Culture | The poster-boy of 21st century architecture

Bjarke Ingels seeks to lead the industry into the future

I am sitting on the steps of the fully packed Leacock 132, the largest lecture venue McGill has to offer. The crowd surrounding me sports excellent haircuts and flattering grandfather sweaters.  People are lined up at the entrance, trying desperately to squeeze their way in. Why are we all here? We’re here to admire Bjarke Ingels – the “extrovert starchitect” (as one of the many moderators of the talk puts it) behind the imaginatively named Bjarke Ingels Group (BIG). Tonight, Ingels is giving a talk called “Yes Is More” as part of the David J. Azrieli lecture series in architecture.

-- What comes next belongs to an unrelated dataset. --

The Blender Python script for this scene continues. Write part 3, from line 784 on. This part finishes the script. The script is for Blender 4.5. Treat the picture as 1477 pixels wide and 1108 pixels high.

BIG has taken the world of architecture by storm. In the past ten years the company has designed over 20 projects and won more than a dozen notable architectural prizes. BIG aims to innovate and explore using what the company refers to as “pragmatic utopian architecture.” The goal is to “steer clear of the petrifying pragmatism of boring boxes.”

What does this all mean? BIG’s past projects include condensing all aspects of Danish city life into one pavilion that can be navigated by bike, an apartment building that looks like a work of modern art, and a public park in Copenhagen that celebrates Danish multiculturalism. Their future plans are equally ambitious: a space needle in Phoenix, Arizona; the Danish Maritime Museum; cool high-rise buildings all across North America; and a waste-to-energy plant that can also be used as a ski slope/BMX course.

My first impression of Ingels is that he looks like a warped version of Tom Cruise circa Top Gun. It must be the combination of his luscious mane of hair and bulky leather jacket. His manner of speaking is humourous, with an air of uncensored Scandinavian frankness comparable to his countryman, director Lars Von Trier. A consummate professional, he warms up the audience with tales of corporate comedy, like when Ingels attempts to use his remarkable PowerPoint skills to demonstrate what New York City’s shoreline might look like in the future while blasting Jay Z’s “Empire State of Mind” in the background. Due to a glitch in the AV system, the song ends up sounding like a distorted jet plane taking off. The audience tries not to cringe. Ingels is not pleased.

For a company that prides itself on steering clear from boring boxes, most of the buildings BIG builds look confusingly similar. The tested and approved method seems to be to build pretty buildings that are slightly slanted. Also, most of these buildings are privately commissioned and financed, which goes against the socially conscious message BIG is trying to broadcast. Furthermore, what is an eco-friendly company doing building a space needle aimed solely at tourism? Ingels tries to convince the confused audience by stating that the project will be carried out as reasonably as possible. Wouldn’t the most reasonable approach be to not build it in the first place?

Ingels’ talk is not solely about architecture. He also judges the existing power relations in society, stating that though architects might not have power over physical or financial environments, they do possess the power of ideas. Ingels obviously has the power to do whatever he wants: he removed Edvard Eriksen’s “The Little Mermaid” statue, the most famous Danish landmark, and placed it in his exhibition pavilion in Shanghai for a while. He also entered and won a competition to design the Danish Maritime Museum, even though his company’s design didn’t exactly match the competition’s initial requirement – BIG was sued by other companies who had stuck to the rules. Ingels’ attitude towards competitors and critics seems to be that people who have time for hate-blogging must not have much going for them.

There is no doubt that Ingels is an impressive speaker and innovator. But while he has been busy building an empire Ingels seems to have forgotten what it feels like to be anything less than a “starchitect” superstar.